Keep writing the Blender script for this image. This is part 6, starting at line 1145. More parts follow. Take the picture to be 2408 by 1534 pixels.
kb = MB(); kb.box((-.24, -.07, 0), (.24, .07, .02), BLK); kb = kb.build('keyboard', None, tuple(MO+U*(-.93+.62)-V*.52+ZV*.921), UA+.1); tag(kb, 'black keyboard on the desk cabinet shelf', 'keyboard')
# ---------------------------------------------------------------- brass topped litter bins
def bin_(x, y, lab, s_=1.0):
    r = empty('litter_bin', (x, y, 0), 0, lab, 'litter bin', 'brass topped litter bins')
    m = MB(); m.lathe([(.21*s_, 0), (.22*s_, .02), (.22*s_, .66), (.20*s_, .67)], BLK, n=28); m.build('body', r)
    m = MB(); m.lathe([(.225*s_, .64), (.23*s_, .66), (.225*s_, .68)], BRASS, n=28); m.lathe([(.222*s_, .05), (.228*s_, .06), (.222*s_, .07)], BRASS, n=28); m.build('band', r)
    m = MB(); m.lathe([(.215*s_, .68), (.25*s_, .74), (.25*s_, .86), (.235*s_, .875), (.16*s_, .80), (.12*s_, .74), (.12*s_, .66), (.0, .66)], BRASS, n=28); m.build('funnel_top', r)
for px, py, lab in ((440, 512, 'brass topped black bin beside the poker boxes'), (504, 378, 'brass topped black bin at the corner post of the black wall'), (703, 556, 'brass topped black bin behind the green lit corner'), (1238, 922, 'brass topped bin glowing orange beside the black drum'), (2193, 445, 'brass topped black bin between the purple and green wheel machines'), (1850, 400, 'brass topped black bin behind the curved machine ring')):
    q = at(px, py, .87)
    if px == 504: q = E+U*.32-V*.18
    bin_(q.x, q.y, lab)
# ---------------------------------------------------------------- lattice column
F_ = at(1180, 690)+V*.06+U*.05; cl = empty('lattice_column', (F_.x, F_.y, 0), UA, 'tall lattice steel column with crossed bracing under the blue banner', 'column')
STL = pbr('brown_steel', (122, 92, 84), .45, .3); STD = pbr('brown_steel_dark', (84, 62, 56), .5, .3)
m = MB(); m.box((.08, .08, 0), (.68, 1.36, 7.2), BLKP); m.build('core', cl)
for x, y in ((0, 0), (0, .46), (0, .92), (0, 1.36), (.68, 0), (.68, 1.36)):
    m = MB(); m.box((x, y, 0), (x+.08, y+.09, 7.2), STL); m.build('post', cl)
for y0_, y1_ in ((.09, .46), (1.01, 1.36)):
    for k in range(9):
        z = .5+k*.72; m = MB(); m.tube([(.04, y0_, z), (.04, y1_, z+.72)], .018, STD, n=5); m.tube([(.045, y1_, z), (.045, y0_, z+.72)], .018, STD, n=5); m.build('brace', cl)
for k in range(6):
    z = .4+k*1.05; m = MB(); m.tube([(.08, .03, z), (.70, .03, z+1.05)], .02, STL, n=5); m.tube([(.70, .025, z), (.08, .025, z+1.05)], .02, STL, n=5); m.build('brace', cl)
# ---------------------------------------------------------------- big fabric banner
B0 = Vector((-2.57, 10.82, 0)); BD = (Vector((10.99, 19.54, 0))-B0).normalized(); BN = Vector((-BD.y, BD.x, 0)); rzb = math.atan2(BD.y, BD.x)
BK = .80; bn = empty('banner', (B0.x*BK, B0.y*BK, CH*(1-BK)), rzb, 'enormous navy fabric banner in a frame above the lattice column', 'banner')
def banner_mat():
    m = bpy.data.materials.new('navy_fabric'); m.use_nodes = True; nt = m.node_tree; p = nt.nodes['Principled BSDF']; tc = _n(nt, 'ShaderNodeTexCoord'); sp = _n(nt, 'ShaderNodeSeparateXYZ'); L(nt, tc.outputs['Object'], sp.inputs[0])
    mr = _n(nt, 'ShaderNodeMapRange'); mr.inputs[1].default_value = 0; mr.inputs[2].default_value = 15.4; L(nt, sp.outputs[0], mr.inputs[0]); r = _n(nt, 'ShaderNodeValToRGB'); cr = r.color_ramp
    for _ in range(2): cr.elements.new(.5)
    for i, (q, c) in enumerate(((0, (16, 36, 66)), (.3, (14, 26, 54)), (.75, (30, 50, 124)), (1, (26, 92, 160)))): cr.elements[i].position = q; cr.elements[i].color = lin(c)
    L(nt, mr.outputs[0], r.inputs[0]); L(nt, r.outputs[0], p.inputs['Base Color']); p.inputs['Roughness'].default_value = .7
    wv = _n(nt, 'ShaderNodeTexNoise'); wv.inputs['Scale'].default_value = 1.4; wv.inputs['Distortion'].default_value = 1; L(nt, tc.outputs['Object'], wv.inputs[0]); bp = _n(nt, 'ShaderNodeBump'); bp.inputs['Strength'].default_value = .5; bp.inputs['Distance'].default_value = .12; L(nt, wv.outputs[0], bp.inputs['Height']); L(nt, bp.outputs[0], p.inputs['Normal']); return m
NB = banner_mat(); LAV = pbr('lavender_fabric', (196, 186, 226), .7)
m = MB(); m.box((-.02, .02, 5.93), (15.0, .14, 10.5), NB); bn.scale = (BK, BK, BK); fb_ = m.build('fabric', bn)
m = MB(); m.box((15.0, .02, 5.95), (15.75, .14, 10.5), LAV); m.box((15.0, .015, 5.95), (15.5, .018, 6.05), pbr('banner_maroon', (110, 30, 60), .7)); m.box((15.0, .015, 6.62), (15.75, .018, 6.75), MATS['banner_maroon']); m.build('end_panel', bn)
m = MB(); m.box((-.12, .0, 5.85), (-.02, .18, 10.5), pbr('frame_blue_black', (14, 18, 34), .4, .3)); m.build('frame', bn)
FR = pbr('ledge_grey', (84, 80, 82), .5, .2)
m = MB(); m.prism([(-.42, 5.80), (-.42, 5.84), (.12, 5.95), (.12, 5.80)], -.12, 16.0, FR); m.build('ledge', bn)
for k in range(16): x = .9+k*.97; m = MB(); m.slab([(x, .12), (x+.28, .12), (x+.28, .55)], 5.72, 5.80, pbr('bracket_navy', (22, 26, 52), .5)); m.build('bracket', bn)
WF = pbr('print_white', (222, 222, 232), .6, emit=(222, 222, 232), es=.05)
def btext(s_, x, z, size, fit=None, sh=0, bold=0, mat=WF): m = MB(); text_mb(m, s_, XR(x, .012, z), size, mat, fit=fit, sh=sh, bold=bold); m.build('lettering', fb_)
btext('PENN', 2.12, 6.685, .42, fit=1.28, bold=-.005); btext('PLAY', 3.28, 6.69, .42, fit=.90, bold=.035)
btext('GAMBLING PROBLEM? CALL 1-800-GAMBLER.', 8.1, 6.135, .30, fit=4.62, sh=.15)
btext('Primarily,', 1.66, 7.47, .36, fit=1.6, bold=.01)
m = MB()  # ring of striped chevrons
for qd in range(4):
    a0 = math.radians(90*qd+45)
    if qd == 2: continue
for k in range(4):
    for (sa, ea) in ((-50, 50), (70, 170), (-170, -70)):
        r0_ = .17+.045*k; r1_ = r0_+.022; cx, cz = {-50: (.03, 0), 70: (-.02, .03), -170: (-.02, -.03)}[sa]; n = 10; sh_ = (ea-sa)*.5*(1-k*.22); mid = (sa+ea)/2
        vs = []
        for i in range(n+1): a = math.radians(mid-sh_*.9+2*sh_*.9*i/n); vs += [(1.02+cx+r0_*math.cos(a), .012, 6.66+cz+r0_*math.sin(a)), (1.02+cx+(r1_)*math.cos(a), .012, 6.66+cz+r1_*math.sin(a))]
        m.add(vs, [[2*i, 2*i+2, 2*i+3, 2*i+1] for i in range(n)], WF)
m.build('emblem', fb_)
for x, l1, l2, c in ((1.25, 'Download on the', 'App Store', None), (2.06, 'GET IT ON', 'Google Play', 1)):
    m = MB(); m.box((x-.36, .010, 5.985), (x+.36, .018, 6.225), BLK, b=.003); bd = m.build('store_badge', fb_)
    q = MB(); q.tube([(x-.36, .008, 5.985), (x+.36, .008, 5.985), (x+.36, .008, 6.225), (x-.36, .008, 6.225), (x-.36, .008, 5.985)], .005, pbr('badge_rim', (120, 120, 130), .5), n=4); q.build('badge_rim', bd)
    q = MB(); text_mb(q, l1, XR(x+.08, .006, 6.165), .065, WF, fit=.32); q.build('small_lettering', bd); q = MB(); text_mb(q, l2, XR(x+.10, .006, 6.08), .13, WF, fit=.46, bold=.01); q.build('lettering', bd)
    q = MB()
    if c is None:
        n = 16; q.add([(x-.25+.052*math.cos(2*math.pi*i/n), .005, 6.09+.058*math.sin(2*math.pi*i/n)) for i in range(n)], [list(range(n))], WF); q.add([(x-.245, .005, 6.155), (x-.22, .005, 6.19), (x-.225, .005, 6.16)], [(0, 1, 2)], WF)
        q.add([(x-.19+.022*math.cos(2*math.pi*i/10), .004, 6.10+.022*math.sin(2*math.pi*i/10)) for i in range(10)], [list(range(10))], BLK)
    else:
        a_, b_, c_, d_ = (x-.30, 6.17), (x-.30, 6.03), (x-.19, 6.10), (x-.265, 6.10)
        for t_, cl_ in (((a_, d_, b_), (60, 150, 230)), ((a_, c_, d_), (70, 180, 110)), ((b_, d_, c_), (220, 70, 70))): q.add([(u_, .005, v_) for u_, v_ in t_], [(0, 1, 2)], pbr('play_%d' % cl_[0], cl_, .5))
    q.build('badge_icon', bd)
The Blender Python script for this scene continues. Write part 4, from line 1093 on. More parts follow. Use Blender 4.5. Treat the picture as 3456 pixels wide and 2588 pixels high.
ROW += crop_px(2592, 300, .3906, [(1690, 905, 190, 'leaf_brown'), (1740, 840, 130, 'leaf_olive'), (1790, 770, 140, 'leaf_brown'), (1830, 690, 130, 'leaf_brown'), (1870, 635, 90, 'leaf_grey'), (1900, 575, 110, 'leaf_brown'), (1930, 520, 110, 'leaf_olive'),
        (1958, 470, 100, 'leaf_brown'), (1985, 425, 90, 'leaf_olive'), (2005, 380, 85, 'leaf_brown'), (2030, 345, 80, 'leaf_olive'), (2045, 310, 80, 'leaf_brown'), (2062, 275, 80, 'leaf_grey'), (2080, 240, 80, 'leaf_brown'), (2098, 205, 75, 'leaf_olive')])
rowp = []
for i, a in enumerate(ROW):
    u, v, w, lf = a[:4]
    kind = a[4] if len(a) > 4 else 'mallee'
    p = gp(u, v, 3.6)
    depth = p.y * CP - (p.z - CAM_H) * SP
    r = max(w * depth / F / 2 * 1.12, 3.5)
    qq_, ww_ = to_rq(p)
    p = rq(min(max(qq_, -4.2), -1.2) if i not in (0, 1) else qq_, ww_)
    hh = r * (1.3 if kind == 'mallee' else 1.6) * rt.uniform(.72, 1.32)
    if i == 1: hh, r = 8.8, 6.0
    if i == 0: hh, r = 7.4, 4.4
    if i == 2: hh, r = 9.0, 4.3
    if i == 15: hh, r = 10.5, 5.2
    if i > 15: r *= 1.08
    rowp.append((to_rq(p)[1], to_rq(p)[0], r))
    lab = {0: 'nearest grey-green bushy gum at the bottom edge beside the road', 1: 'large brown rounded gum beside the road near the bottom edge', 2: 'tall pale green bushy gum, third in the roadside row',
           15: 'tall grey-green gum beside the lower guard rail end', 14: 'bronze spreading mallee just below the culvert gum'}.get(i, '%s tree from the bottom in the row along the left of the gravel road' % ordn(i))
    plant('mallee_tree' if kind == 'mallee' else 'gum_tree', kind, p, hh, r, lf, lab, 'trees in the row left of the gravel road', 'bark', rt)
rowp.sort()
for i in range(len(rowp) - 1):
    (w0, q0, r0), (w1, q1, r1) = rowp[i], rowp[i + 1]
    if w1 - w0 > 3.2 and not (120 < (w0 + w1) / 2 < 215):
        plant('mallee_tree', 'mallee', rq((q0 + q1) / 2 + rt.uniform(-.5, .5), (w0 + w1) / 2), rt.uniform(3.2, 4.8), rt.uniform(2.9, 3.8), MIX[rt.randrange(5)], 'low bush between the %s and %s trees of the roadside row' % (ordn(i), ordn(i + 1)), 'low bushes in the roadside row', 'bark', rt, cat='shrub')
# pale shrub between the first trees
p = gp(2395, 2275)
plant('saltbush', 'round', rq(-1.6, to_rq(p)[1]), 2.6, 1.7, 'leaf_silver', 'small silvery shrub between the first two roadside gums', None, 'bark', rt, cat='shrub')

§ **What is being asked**
Give back, exactly as written, each line from the one that contains "mr = _n(nt, 'ShaderNodeMapRange');" through the one that contains "for i, (q, c)".

§ **Solution to the problem**
    mr = _n(nt, 'ShaderNodeMapRange'); mr.inputs[1].default_value = 0; mr.inputs[2].default_value = 15.4; L(nt, sp.outputs[0], mr.inputs[0]); r = _n(nt, 'ShaderNodeValToRGB'); cr = r.color_ramp
    for _ in range(2): cr.elements.new(.5)
    for i, (q, c) in enumerate(((0, (16, 36, 66)), (.3, (14, 26, 54)), (.75, (30, 50, 124)), (1, (26, 92, 160)))): cr.elements[i].position = q; cr.elements[i].color = lin(c)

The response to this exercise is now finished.